Would you set down every entry shown below, precisely as written?

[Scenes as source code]
__________
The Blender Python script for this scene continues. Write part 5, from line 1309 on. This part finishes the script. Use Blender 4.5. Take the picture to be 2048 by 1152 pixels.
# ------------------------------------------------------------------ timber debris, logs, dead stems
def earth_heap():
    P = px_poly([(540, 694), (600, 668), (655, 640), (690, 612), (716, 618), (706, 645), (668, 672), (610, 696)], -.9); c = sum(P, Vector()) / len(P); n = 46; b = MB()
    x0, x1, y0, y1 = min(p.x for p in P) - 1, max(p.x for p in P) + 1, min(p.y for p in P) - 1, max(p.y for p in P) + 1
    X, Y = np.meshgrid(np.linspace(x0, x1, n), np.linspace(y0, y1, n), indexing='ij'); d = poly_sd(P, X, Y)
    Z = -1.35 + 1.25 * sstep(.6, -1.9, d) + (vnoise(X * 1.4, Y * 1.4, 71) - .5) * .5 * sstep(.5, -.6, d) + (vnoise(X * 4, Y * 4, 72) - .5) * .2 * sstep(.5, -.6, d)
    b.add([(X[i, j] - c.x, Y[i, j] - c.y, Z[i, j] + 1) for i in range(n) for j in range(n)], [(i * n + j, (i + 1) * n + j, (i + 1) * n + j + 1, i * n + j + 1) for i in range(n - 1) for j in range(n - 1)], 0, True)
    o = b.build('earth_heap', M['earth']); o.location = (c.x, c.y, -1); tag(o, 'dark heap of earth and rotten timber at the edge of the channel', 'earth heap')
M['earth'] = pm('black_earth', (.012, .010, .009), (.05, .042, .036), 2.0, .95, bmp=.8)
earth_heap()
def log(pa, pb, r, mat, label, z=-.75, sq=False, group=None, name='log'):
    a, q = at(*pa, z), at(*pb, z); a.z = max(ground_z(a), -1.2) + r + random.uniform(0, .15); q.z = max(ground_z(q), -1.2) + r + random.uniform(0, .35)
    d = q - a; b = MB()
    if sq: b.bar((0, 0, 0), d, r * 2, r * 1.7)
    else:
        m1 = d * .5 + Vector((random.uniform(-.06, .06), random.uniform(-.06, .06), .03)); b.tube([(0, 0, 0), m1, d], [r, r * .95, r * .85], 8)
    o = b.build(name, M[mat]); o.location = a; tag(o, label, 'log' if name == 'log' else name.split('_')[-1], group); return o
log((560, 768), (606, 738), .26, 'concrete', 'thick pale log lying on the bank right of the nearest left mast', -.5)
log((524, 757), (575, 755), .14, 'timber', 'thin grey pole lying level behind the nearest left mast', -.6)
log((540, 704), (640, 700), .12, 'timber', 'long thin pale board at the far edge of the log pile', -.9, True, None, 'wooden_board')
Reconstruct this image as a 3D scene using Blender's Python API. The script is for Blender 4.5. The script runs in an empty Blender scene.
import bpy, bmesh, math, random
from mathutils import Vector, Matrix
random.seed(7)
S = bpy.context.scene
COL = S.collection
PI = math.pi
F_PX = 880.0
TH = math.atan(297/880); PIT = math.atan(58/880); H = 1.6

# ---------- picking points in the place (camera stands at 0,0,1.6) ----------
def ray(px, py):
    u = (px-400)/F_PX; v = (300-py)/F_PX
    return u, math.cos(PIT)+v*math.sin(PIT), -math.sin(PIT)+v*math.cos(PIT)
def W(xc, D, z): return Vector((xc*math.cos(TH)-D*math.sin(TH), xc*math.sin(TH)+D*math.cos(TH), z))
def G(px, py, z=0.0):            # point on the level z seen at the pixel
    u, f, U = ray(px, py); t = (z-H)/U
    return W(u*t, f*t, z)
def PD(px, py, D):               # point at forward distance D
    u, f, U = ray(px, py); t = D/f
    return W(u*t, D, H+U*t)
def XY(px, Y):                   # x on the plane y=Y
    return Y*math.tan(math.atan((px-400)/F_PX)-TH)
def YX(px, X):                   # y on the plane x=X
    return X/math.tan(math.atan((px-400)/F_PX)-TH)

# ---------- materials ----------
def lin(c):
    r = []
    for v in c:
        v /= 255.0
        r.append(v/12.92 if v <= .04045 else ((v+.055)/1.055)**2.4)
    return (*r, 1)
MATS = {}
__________
▶ **Response to this task**
The Blender Python script for this scene continues. Write part 5, from line 1309 on. This part finishes the script. Use Blender 4.5. Take the picture to be 2048 by 1152 pixels.
# ------------------------------------------------------------------ timber debris, logs, dead stems
def earth_heap():
    P = px_poly([(540, 694), (600, 668), (655, 640), (690, 612), (716, 618), (706, 645), (668, 672), (610, 696)], -.9); c = sum(P, Vector()) / len(P); n = 46; b = MB()
    x0, x1, y0, y1 = min(p.x for p in P) - 1, max(p.x for p in P) + 1, min(p.y for p in P) - 1, max(p.y for p in P) + 1
    X, Y = np.meshgrid(np.linspace(x0, x1, n), np.linspace(y0, y1, n), indexing='ij'); d = poly_sd(P, X, Y)
    Z = -1.35 + 1.25 * sstep(.6, -1.9, d) + (vnoise(X * 1.4, Y * 1.4, 71) - .5) * .5 * sstep(.5, -.6, d) + (vnoise(X * 4, Y * 4, 72) - .5) * .2 * sstep(.5, -.6, d)
    b.add([(X[i, j] - c.x, Y[i, j] - c.y, Z[i, j] + 1) for i in range(n) for j in range(n)], [(i * n + j, (i + 1) * n + j, (i + 1) * n + j + 1, i * n + j + 1) for i in range(n - 1) for j in range(n - 1)], 0, True)
    o = b.build('earth_heap', M['earth']); o.location = (c.x, c.y, -1); tag(o, 'dark heap of earth and rotten timber at the edge of the channel', 'earth heap')
M['earth'] = pm('black_earth', (.012, .010, .009), (.05, .042, .036), 2.0, .95, bmp=.8)
earth_heap()
def log(pa, pb, r, mat, label, z=-.75, sq=False, group=None, name='log'):
    a, q = at(*pa, z), at(*pb, z); a.z = max(ground_z(a), -1.2) + r + random.uniform(0, .15); q.z = max(ground_z(q), -1.2) + r + random.uniform(0, .35)
    d = q - a; b = MB()
    if sq: b.bar((0, 0, 0), d, r * 2, r * 1.7)
    else:
        m1 = d * .5 + Vector((random.uniform(-.06, .06), random.uniform(-.06, .06), .03)); b.tube([(0, 0, 0), m1, d], [r, r * .95, r * .85], 8)
    o = b.build(name, M[mat]); o.location = a; tag(o, label, 'log' if name == 'log' else name.split('_')[-1], group); return o
log((560, 768), (606, 738), .26, 'concrete', 'thick pale log lying on the bank right of the nearest left mast', -.5)
log((524, 757), (575, 755), .14, 'timber', 'thin grey pole lying level behind the nearest left mast', -.6)
log((540, 704), (640, 700), .12, 'timber', 'long thin pale board at the far edge of the log pile', -.9, True, None, 'wooden_board')
Reconstruct this image as a 3D scene using Blender's Python API. The script is for Blender 4.5. The script runs in an empty Blender scene.
import bpy, bmesh, math, random
from mathutils import Vector, Matrix
random.seed(7)
S = bpy.context.scene
COL = S.collection
PI = math.pi
F_PX = 880.0
TH = math.atan(297/880); PIT = math.atan(58/880); H = 1.6

# ---------- picking points in the place (camera stands at 0,0,1.6) ----------
def ray(px, py):
    u = (px-400)/F_PX; v = (300-py)/F_PX
    return u, math.cos(PIT)+v*math.sin(PIT), -math.sin(PIT)+v*math.cos(PIT)
def W(xc, D, z): return Vector((xc*math.cos(TH)-D*math.sin(TH), xc*math.sin(TH)+D*math.cos(TH), z))
def G(px, py, z=0.0):            # point on the level z seen at the pixel
    u, f, U = ray(px, py); t = (z-H)/U
    return W(u*t, f*t, z)
def PD(px, py, D):               # point at forward distance D
    u, f, U = ray(px, py); t = D/f
    return W(u*t, D, H+U*t)
def XY(px, Y):                   # x on the plane y=Y
    return Y*math.tan(math.atan((px-400)/F_PX)-TH)
def YX(px, X):                   # y on the plane x=X
    return X/math.tan(math.atan((px-400)/F_PX)-TH)

# ---------- materials ----------
def lin(c):
    r = []
    for v in c:
        v /= 255.0
        r.append(v/12.92 if v <= .04045 else ((v+.055)/1.055)**2.4)
    return (*r, 1)
MATS = {}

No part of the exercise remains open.